Perhaps the worse method of all is called drawing and quartering which was used in the Middle Ages for extremely serious crimes such as high treason. The procedure involved first having the prisoner dragged into the square by a horse. The prisoner is then hanged on a gibbet, being partly strangled. Then he is taken down alive and is disemboweled, his intestines torn out and burned (Compton’s). Next he is decapitated and his headless body is hacked into four pieces; were the pieces put into a basket for the public’s viewing (Disadvantaged, 12).
This process was extremely cruel and barbaric. Thankfully, there are more and more attempts towards more humane executions. Although, there have been reports of people’s heads having caught on fire during an electric chair execution and screams and moans of suffering have been heard from within the gas chamber. It seems completely immoral and inhumane to allow this to happen to another human being. Does one who murders another deserve to die? Certainly, in general, the punishment should fit the crime.
But in a civilized society, we reject the “eye for an eye” principle of literally doing to criminals what they do to their victims: The penalty for rape cannot be rape, or for arson, the burning down of the arsonist’s house. Therefore, perhaps, we should not punish the murderer with death. When the government performs vengeance disguised as justice, it complicit with killers in devaluing human life. Another thing to consider is if we are trying to set an example to deter other criminals from breaking the law, how can we show Governmental murder to show that murder is wrong?
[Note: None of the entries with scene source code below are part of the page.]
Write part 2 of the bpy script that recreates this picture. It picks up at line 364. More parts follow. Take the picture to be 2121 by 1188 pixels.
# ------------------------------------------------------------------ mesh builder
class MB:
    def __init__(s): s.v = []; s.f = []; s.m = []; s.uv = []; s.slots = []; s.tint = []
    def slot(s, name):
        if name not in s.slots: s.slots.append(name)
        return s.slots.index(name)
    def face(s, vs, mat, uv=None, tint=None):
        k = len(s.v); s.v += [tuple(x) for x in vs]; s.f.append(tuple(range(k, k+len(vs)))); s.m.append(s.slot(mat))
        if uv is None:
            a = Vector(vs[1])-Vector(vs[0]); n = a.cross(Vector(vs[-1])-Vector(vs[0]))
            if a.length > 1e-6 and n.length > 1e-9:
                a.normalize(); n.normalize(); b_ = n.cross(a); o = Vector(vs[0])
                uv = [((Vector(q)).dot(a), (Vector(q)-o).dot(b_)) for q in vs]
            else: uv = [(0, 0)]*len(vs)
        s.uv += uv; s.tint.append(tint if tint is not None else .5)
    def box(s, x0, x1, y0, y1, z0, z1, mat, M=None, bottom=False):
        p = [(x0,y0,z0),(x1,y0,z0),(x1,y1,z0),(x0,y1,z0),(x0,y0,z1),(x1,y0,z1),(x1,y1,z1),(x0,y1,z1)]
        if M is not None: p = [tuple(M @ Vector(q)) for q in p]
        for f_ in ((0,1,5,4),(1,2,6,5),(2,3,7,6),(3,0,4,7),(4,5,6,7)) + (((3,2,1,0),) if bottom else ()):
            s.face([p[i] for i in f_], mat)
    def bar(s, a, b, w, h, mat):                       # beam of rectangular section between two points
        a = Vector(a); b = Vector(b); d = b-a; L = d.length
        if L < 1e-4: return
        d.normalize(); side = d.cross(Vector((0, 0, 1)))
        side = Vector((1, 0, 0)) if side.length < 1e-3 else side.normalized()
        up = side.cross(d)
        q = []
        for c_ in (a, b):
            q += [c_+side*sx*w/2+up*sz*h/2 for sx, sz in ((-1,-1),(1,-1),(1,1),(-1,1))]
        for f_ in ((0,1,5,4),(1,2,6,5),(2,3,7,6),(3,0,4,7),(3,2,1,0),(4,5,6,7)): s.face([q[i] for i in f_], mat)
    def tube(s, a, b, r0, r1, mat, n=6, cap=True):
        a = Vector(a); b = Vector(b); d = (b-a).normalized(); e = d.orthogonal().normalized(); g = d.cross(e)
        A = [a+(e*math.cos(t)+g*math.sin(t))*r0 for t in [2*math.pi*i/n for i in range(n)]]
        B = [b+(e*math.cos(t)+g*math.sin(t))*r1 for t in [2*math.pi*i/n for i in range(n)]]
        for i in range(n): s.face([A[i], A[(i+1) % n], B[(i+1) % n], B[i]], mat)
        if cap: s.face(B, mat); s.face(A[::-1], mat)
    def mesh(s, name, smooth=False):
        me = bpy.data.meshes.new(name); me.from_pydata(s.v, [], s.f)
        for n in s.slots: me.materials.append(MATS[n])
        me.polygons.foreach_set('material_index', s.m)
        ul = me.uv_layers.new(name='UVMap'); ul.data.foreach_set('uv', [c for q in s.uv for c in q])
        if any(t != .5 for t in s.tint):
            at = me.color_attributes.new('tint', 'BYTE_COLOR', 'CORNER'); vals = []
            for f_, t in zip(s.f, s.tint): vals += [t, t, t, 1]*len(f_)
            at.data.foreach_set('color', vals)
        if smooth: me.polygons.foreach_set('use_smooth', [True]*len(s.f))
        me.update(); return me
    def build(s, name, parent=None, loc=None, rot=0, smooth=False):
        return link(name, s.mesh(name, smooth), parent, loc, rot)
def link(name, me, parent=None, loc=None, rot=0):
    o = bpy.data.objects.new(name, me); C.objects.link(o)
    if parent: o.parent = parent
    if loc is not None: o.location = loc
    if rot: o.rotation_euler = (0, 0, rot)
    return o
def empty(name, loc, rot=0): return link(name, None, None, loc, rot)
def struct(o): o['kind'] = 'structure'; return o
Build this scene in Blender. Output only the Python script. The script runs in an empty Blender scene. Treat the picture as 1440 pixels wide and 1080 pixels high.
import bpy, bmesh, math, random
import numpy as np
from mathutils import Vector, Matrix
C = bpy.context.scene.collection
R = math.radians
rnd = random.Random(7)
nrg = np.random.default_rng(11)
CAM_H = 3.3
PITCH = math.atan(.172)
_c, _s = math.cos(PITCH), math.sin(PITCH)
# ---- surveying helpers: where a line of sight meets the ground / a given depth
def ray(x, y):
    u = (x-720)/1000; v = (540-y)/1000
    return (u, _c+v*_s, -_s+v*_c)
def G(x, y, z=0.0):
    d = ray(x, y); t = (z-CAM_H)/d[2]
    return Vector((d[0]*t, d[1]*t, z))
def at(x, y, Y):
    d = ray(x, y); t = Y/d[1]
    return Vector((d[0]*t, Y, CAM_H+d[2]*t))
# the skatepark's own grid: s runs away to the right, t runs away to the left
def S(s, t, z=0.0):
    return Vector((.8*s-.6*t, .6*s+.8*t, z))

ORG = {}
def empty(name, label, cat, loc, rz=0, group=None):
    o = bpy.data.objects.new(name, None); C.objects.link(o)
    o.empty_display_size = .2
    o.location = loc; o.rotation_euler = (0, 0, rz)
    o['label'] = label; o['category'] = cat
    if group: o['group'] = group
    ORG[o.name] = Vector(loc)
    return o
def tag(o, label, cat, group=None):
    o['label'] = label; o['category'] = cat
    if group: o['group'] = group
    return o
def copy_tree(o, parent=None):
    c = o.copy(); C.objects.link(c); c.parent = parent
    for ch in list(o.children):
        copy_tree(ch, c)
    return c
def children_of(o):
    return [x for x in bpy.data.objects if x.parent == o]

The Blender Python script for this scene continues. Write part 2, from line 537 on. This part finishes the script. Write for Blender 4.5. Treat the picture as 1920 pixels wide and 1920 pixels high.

What people sometimes do not remember is that criminals are real people too, who have a life and a capacity to feel pain and fear and all the other emotions. It’s easy to put this thought aside when discussing the most awful multiple murderers (such as Ted Bundy and Charles Manson), but say, an eighteen year old convicted of drug trafficking in Singapore. Another thing commonly over looked is the extreme mental torture that the criminal must suffer in the time leading to the execution. How would you feel knowing that you were going to die tomorrow at 8:00 AM?
It must be a terrifying ordeal. Knowing this, it may come as a surprise that a majority opinion in most democratic government tends to be in favor of the death penalty. Another argument against Capital Punishment is the reality that many innocent people have already been executed, and some courts still take the position that it is permissible for executions to go forward, even in the face of considerable doubt about the person’s guilt. Evidence on the defendant’s innocence may even be ignored unless it is absolutely irrefutable (Essential).
The increased rate of discovery of innocents on death row shows that even though the criminal justice system has good intentions, it makes critical errors which can’t be undone once an execution goes through. Factors that help to convict innocent people are: the current emphasis on faster executions, less resources for the defense, and an expansion of the number of death penalty cases (Essential). With so many pros and cons to the issue of Capital Punishment, it is hard not to wonder if we all, as a world, will still use the death sentence in another hundred years.
Capital Punishment is used for many different reasons and has been enforced in many different methods through the years. Is it right for us to be able to kill another human being who breaks the law? Why don’t we just use life imprisonment instead? There are so many moral issues surrounding Capital Punishment that it is impossible to find a right or wrong answer. Everyone sees it differently and each individual must decide for himself if Capital Punishment is the right answer or not.